## [What you will do]
Take the listing from its first line through the line that contains "scene = bpy.context.scene" and please retype those lines exactly, leaving out the pictures.

## [Material]
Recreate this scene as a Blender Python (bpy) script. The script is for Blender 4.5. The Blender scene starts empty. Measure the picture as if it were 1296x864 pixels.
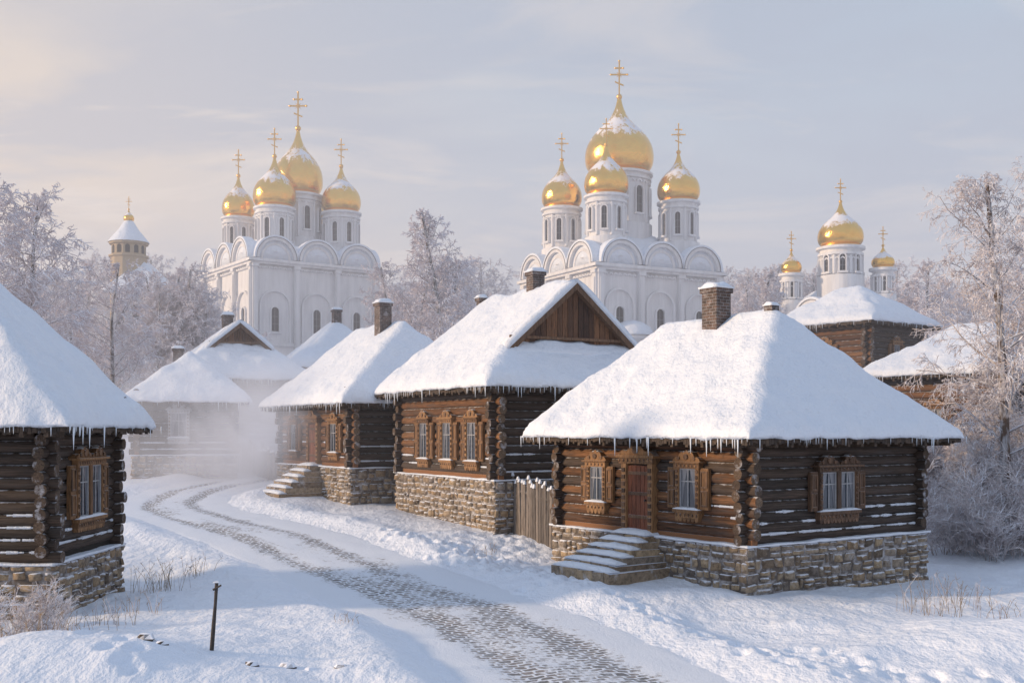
import bpy, math, random
import numpy as np
from mathutils import Vector, Matrix
RND = random.Random(11)
F = 1390.0; HC = 4.2; HY = 545.0
scene = bpy.context.scene

# ------------------------------------------------------------------ noise
def _h(ix, iy, s):
    n = (ix.astype(np.int64)*374761393 + iy.astype(np.int64)*668265263 + s*982451653) & 0x7fffffff
    n = ((n ^ (n >> 13))*1274126177) & 0x7fffffff
    n = (n ^ (n >> 16)) & 0xffff
    return n/65535.0
def vnoise(x, y, s=0):
    x = np.asarray(x, float); y = np.asarray(y, float)
    ix = np.floor(x); iy = np.floor(y)
    fx = x-ix; fy = y-iy
    fx = fx*fx*(3-2*fx); fy = fy*fy*(3-2*fy)
    a = _h(ix, iy, s); b = _h(ix+1, iy, s); c = _h(ix, iy+1, s); d = _h(ix+1, iy+1, s)
    return (a*(1-fx)+b*fx)*(1-fy)+(c*(1-fx)+d*fx)*fy - 0.5
def fbm(x, y, s=0, o=4):
    r = 0; a = 1.0
    for i in range(o):
        r = r + a*vnoise(x*2**i+i*7.3, y*2**i-i*3.1, s+i); a *= 0.5
    return r
def sstep(a, b, x):
    t = np.clip((np.asarray(x, float)-a)/(b-a), 0, 1); return t*t*(3-2*t)

# ------------------------------------------------------------------ materials
def newmat(name):
    m = bpy.data.materials.new(name); m.use_nodes = True
    nt = m.node_tree; b = nt.nodes["Principled BSDF"]
    return m, nt, b
def N(nt, t, ins=None, **kw):
    n = nt.nodes.new(t)
    for k, v in kw.items(): setattr(n, k, v)
    if ins:
        for k, v in ins.items():
            if isinstance(v, bpy.types.NodeSocket): nt.links.new(v, n.inputs[k])
            else: n.inputs[k].default_value = v
    return n
def math_(nt, op, a, b=None, c=None, clamp=False):
    n = nt.nodes.new("ShaderNodeMath"); n.operation = op; n.use_clamp = clamp
    for i, v in enumerate((a, b, c)):
        if v is None: continue
        if isinstance(v, bpy.types.NodeSocket): nt.links.new(v, n.inputs[i])
        else: n.inputs[i].default_value = v
    return n.outputs[0]
def mixc(nt, f, a, b, mode='MIX'):
    n = nt.nodes.new("ShaderNodeMix"); n.data_type = 'RGBA'; n.blend_type = mode
    for i, v in ((0, f), (6, a), (7, b)):
        if isinstance(v, bpy.types.NodeSocket): nt.links.new(v, n.inputs[i])
        else:
            n.inputs[i].default_value = v if i == 0 else (v[0], v[1], v[2], 1)
    return n.outputs[2]
def ramp(nt, f, stops):
    n = nt.nodes.new("ShaderNodeValToRGB")
    e = n.color_ramp.elements
    while len(e) < len(stops): e.new(0.5)
    for i, (p, c) in enumerate(stops):
        e[i].position = p
        e[i].color = (c, c, c, 1) if not hasattr(c, '__len__') else (c[0], c[1], c[2], 1)
    nt.links.new(f, n.inputs[0]); return n.outputs[0]
def noise(nt, vec, scale, detail=4, rough=0.55, dist=0):
    n = N(nt, "ShaderNodeTexNoise", {"Scale": scale, "Detail": detail, "Roughness": rough, "Distortion": dist})
    if vec is not None: nt.links.new(vec, n.inputs["Vector"])
    return n.outputs[0]
def objco(nt): return N(nt, "ShaderNodeTexCoord").outputs["Object"]
def posn(nt): return N(nt, "ShaderNodeNewGeometry").outputs["Position"]
def mapping(nt, vec, sc): return N(nt, "ShaderNodeMapping", {"Vector": vec, "Scale": sc}).outputs[0]
def attr(nt, name='rnd'): return N(nt, "ShaderNodeAttribute", attribute_name=name).outputs["Fac"]
def bump(nt, b, h, strength, dist=0.02, prev=None):
    n = N(nt, "ShaderNodeBump", {"Strength": strength, "Distance": dist, "Height": h})
    if prev is not None: nt.links.new(prev, n.inputs["Normal"])
    if b is not None: nt.links.new(n.outputs[0], b.inputs["Normal"])
    return n.outputs[0]
SNOWC = (0.83, 0.87, 0.95)
def snowmask(nt, lo, hi, nscale=3.0, namp=0.5):
    g = N(nt, "ShaderNodeNewGeometry")
    s = N(nt, "ShaderNodeSeparateXYZ", {0: g.outputs["Normal"]}).outputs[2]
    no = noise(nt, g.outputs["Position"], nscale, 5, 0.6)
    v = math_(nt, 'ADD', s, math_(nt, 'MULTIPLY', math_(nt, 'SUBTRACT', no, 0.5), namp*2))
    return N(nt, "ShaderNodeMapRange", {0: v, 1: lo, 2: hi}).outputs[0]
def finish(nt, b, col, snow=None, rough=0.8):
    if snow is not None:
        col = mixc(nt, snow, col, SNOWC)
    nt.links.new(col, b.inputs["Base Color"])
    b.inputs["Roughness"].default_value = rough

def m_snow():
    m, nt, b = newmat("snow")
    p = posn(nt)
    n1 = noise(nt, p, 1.2, 5, 0.6); n2 = noise(nt, p, 14, 5, 0.7)
    c = mixc(nt, n1, (0.75, 0.82, 0.93), (0.86, 0.90, 0.96))
    nt.links.new(c, b.inputs["Base Color"]); b.inputs["Roughness"].default_value = 0.6
    b.inputs["Specular IOR Level"].default_value = 0.2
    pr = bump(nt, None, n1, 0.9, 0.25)
    bump(nt, b, n2, 0.7, 0.05, pr)
    return m
def m_ground():
    m, nt, b = newmat("snow_ground")
    p = posn(nt)
    n1 = noise(nt, p, 0.5, 6, 0.6); n2 = noise(nt, p, 7, 6, 0.7); n3 = noise(nt, mapping(nt, p, (1.6, 0.9, 1)), 1.6, 4, 0.6)
    c = mixc(nt, n1, (0.75, 0.82, 0.94), (0.87, 0.91, 0.97))
    nt.links.new(c, b.inputs["Base Color"]); b.inputs["Roughness"].default_value = 0.6
    b.inputs["Specular IOR Level"].default_value = 0.2
    pr = bump(nt, None, n3, 0.7, 0.2)
    bump(nt, b, n2, 0.6, 0.05, pr)
    return m
def m_log():
    m, nt, b = newmat("log_wood")
    uv = N(nt, "ShaderNodeTexCoord").outputs["UV"]
    r = attr(nt)
    comb = N(nt, "ShaderNodeCombineXYZ", {2: math_(nt, 'MULTIPLY', r, 37.0)})
    uvr = N(nt, "ShaderNodeVectorMath", {0: uv, 1: comb.outputs[0]}, operation='ADD').outputs[0]
    g = noise(nt, mapping(nt, uvr, (1.6, 40, 1)), 1.0, 7, 0.7, 0.5)
    g2 = noise(nt, mapping(nt, uvr, (0.6, 4, 1)), 1.3, 5, 0.65)
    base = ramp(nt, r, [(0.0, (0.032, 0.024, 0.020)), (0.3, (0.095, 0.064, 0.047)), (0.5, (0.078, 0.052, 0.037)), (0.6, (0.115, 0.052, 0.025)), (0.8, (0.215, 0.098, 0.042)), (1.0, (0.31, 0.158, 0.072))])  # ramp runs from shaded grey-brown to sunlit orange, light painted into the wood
    c = mixc(nt, 1.0, base, ramp(nt, g, [(0.30, 0.12), (0.48, 0.8), (0.68, 1.5)]), 'MULTIPLY')
    c = mixc(nt, ramp(nt, g2, [(0.46, 0.0), (0.68, 0.8)]), c, (0.085, 0.070, 0.062))
    cr = ramp(nt, noise(nt, mapping(nt, uvr, (0.8, 60, 1)), 1.0, 4, 0.5), [(0.34, 0.08), (0.41, 1.0)])
    c = mixc(nt, 1.0, c, cr, 'MULTIPLY')
    sm = snowmask(nt, 0.80, 1.02, 5.0, 0.42)
    finish(nt, b, c, sm, 0.82)
    bump(nt, b, g, 0.9, 0.04)
    return m
def m_end():
    m, nt, b = newmat("log_end")
    r = attr(nt); p = objco(nt)
    n1 = noise(nt, p, 30, 3)
    c = mixc(nt, r, (0.05, 0.034, 0.026), (0.19, 0.13, 0.085))
    c = mixc(nt, 0.8, c, ramp(nt, n1, [(0.3, 0.2), (0.7, 1.5)]), 'MULTIPLY')
    fr = ramp(nt, noise(nt, p, 3.5, 5, .7), [(0.52, 0.0), (0.68, 0.6)])
    c = mixc(nt, fr, c, (0.6, 0.64, 0.72))
    finish(nt, b, c, snowmask(nt, 0.35, 0.7, 6, 0.9), 0.9)
    return m
def m_wood(name, ca, cb, rough=0.75, sx=(6, 6, 0.8), snow=(0.75, 1.0)):
    m, nt, b = newmat(name)
    p = objco(nt); r = attr(nt)
    g = noise(nt, mapping(nt, p, sx), 4.0, 6, 0.65)
    c = mixc(nt, r, ca, cb)
    c = mixc(nt, 1.0, c, ramp(nt, g, [(0.28, 0.25), (0.5, 0.95), (0.72, 1.4)]), 'MULTIPLY')
    finish(nt, b, c, snowmask(nt, snow[0], snow[1], 4, 0.3) if snow else None, rough)
    bump(nt, b, g, 0.6, 0.02)
    return m
def m_stone():
    m, nt, b = newmat("field_stone")
    p = objco(nt); r = attr(nt)
    c = ramp(nt, r, [(0.0, (0.14, 0.11, 0.085)), (0.25, (0.38, 0.27, 0.165)), (0.45, (0.27, 0.225, 0.18)), (0.7, (0.47, 0.35, 0.22)), (0.88, (0.33, 0.275, 0.225)), (1.0, (0.17, 0.14, 0.12))])
    n1 = noise(nt, p, 7, 7, 0.75)
    c = mixc(nt, 1.0, c, ramp(nt, n1, [(0.3, 0.3), (0.52, 1.0), (0.75, 1.5)]), 'MULTIPLY')
    fr = ramp(nt, noise(nt, p, 2.2, 6, .75), [(0.57, 0.0), (0.70, 0.65)])
    c = mixc(nt, fr, c, (0.60, 0.62, 0.66))
    finish(nt, b, c, snowmask(nt, 0.45, 0.7, 7, 0.5), 0.9)
    bump(nt, b, n1, 0.9, 0.07)
    return m
def m_mortar():
    m, nt, b = newmat("mortar")
    n1 = noise(nt, objco(nt), 3, 6, .7)
    finish(nt, b, mixc(nt, ramp(nt, n1, [(0.46, 0.0), (0.64, 1.0)]), (0.13, 0.11, 0.095), (0.46, 0.45, 0.46)), None, 0.95)
    return m
def m_plaster():
    m, nt, b = newmat("white_plaster")
    p = objco(nt)
    n1 = noise(nt, p, 0.35, 6, 0.65); n2 = noise(nt, mapping(nt, p, (1, 1, 0.12)), 1.4, 5, .65)
    c = mixc(nt, n1, (0.74, 0.74, 0.77), (0.85, 0.84, 0.83))
    c = mixc(nt, 0.6, c, ramp(nt, n2, [(0.35, 0.72), (0.6, 1.0)]), 'MULTIPLY')
    finish(nt, b, c, None, 0.85)
    return m
def m_gold():
    m, nt, b = newmat("gilded_metal")
    p = objco(nt)
    n1 = noise(nt, p, 1.6, 5, 0.6)
    c = mixc(nt, n1, (0.82, 0.40, 0.06), (0.98, 0.64, 0.16))
    g = N(nt, "ShaderNodeNewGeometry")
    nz = N(nt, "ShaderNodeSeparateXYZ", {0: g.outputs["Normal"]}).outputs[2]
    no = noise(nt, mapping(nt, g.outputs["Position"], (1.0, 1.0, 0.45)), 1.3, 7, 0.7)
    v = math_(nt, 'ADD', nz, math_(nt, 'MULTIPLY', math_(nt, 'SUBTRACT', no, 0.5), 1.5))
    s = math_(nt, 'MULTIPLY', N(nt, "ShaderNodeMapRange", {0: v, 1: 0.50, 2: 0.70}).outputs[0], 0.9)
    c = mixc(nt, s, c, SNOWC)
    nt.links.new(c, b.inputs["Base Color"])
    nt.links.new(math_(nt, 'SUBTRACT', 1.0, s), b.inputs["Metallic"])
    nt.links.new(math_(nt, 'ADD', 0.15, math_(nt, 'MULTIPLY', s, 0.5)), b.inputs["Roughness"])
    bump(nt, b, n1, 0.28, 0.3)
    return m
def m_goldp():
    m, nt, b = newmat("gold_cross")
    b.inputs["Base Color"].default_value = (0.80, 0.46, 0.12, 1); b.inputs["Metallic"].default_value = 0.9
    b.inputs["Roughness"].default_value = 0.35
    return m
def m_glass():
    m, nt, b = newmat("window_glass")
    n1 = noise(nt, objco(nt), 1.5, 3)
    c = mixc(nt, n1, (0.015, 0.02, 0.03), (0.07, 0.09, 0.12))
    nt.links.new(c, b.inputs["Base Color"]); b.inputs["Roughness"].default_value = 0.08
    b.inputs["Specular IOR Level"].default_value = 0.8
    bump(nt, b, noise(nt, objco(nt), 3, 2), 0.15, 0.02)
    return m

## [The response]
Recreate this scene as a Blender Python (bpy) script. The script is for Blender 4.5. The Blender scene starts empty. Measure the picture as if it were 1296x864 pixels.
import bpy, math, random
import numpy as np
from mathutils import Vector, Matrix
RND = random.Random(11)
F = 1390.0; HC = 4.2; HY = 545.0
scene = bpy.context.scene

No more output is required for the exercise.